Per un’apologia del libero pensiero: il dissenso dall’estremismo vegano

lunedì 9 ottobre abbiamo presentato, nella 46esima serata di Lodi Liberale, il libro di Giuseppe Cruciani “I fasciovegani” insieme all’autore (giornalista e conduttore radiofonico) e a Luciano Capone (giornalista). Non si tratta di un volume sulle più recenti inclinazioni alimentari ma, piuttosto, come recita il sottotitolo, di un libro sulla libertà che ognuno di noi dovrebbe poter esercitare nella scelta della propria dieta. Inoltre, è anche un contributo critico verso chi tenta quotidianamente e a tutti i livelli di negare questo nostro diritto, in nome di argomentazioni il cui fondamento va attentamente considerato. L’agile volumetto, dunque, è la discesa di alcuni principi nel campo della realtà, è l’applicazione delle norme che innervano la sfera della libertà individuale a un settore importante del vivere civile. Al netto della nomea di provocatore interessato che accompagna l’autore, il contributo presentato si offre anche come spunto per una riflessione amara sulle derive dell’intolleranza e del fanatismo.

Le molte suggestioni suggerite nel libro possono sintetizzarsi brevemente secondo un semplice percorso: è incontestabile e riconosciuta in ogni società che voglia dirsi libera e democratica la facoltà di scegliere per sé; nelle scelte che possono essere compiute vi è, ovviamente, anche la legittima facoltà di scegliere cosa, quanto, quando e come mangiare. Negare questa facoltà significa semplicemente rinnegare un diritto universale. Sconfessarne l’applicazione, oppure tendere a restringerla oppure condizionarla significa compiere un passo nella direzione dello Stato etico ed aprire il campo a conseguenze davvero pericolose per la libertà di tutti.

La narrazione si snoda attraverso un’alternanza di tematiche generali e di richiami sia all’esperienza (e alle battaglie) dell’autore che all’esposizione delle posizioni del campo avverso, con una messe di particolari, dettagli, teorie e dichiarazioni che ci forniscono chiaramente il senso di una guerra in atto.

Potrebbe risultare facile ridurre l’intera questione a uno scontro tra opposte visioni o differenti modi di affrontare un argomento centrale della nostra vita come la nutrizione, ma non si farebbe giustizia del vero e profondo significato che si cela dietro questo conflitto e che Cruciani più volte cerca di far intendere. Non è una diatriba sul contenuto della dieta umana, è piuttosto il fronteggiarsi di due diverse modalità di intendere l’individuo e il suo posto nel mondo. Da una parte, una teoria complessa che, pur nelle sue molteplici sfaccettature e con tutte le sue possibili argomentazioni, tende alla deresponsabilizzazione, alla massificazione acritica, alla negazione della dimensione personale (stiamo parlando, nell’esposizione compiuta dall’autore, dell’ideologia vegana). Dall’altra, il tentativo di ricordare che non si può derogare la facoltà di scelta e che deve essere lasciata a ciascuno la possibilità di decidere cosa ingerire per il proprio sostentamento.

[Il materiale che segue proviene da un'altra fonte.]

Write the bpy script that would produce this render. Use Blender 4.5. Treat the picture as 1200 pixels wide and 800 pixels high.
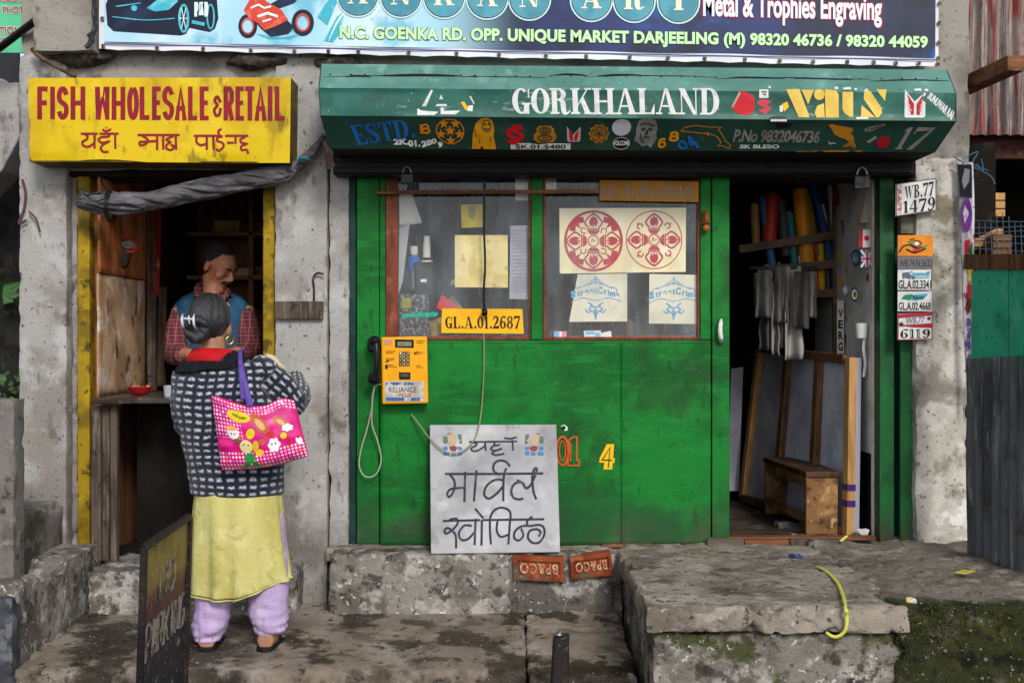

A ben vedere, tutta questa vicenda indica, ancora una volta, il carattere paradossale che talora sembra emergere dalle società complesse postmoderne, ossia il ribaltamento dei valori e dei diritti operato da gruppi che si pongono come superiori ad altri e, in virtù di questa supposta superiorità, si arrogano la pretesa di scegliere per tutti, anche per i dissenzienti. È indubitabile che non tutto l’universo vegano abbia questa volontà, ma è indicativo – e dovrebbe costituire fonte di riflessione – che alcuni settori estremistici la possiedano in sommo grado.

Talvolta ci si chiede, retoricamente e sapendo che non si potrà ottenere una risposta, come mai le molte lezioni della storia, finanche della storia recente, non riescano a costituire un ancoraggio per non ripetere più errori che il passato ha dimostrato come deleteri.